While FX defines the structural value of the content it is  CSS that gives the look and feel of any document. CSS changes wildly by document and format. Documents created using the old TAH Editor and DD do not work with the new CSS Editor.

  1. IGP:Digital Publisher understands when and how your document has been created and will continue to open your document with the existing TAH CSS. If you want to update you will have to "cut and paste" the old CSS from the TAH editor to the CSS Editor.
  2. There is no A/B CSS anymore. All the CSS is available from the CSS Editor interface. This means adjusting items such as print running headers and footers, counters and other subtleties is possible and easy.
  3. New formats are transparently available through the DPMaster-2012-1 template. This includes interactive Q&A, Flashcards, fixed layout, static sites and Web App processing option.

Workflow Considerations

The new interface brings a number of new tools onboard which  can probably simplify your workflow.

IGP:Digital Publisher is a content state machine and does not itself force any required workflow sequence or pattern. As long as a document exists and as long as the underlying IGP:FoundationXHTML is correctly tagged, it will always generate formats.

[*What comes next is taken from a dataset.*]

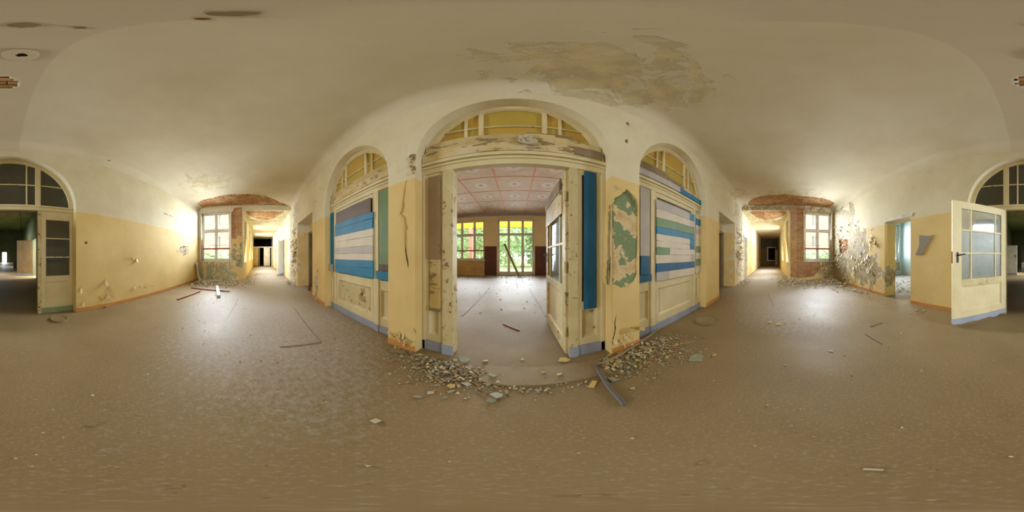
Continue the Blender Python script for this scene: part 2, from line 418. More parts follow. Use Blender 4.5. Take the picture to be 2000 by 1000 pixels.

Everything is always ready to go.

It is up to each organization to assess and plan their own workflow processes.

Design Profiles

Design Profiles is an IGP:Digital Publisher power feature of  that does change workflow from conventional publishing workflow. It can be used to create multiple editions and variants of the same content.

IGP:Digital Publisher is so powerful the same FX content can be used to create multiple PDFs, fixed layout and flow e-books, static sites and Web Apps. To do this requires different CSS and metadata to control the layout and processing of the format.

If you intend to do this at any time planning, training and testing are all required to ensure the correct results are gained.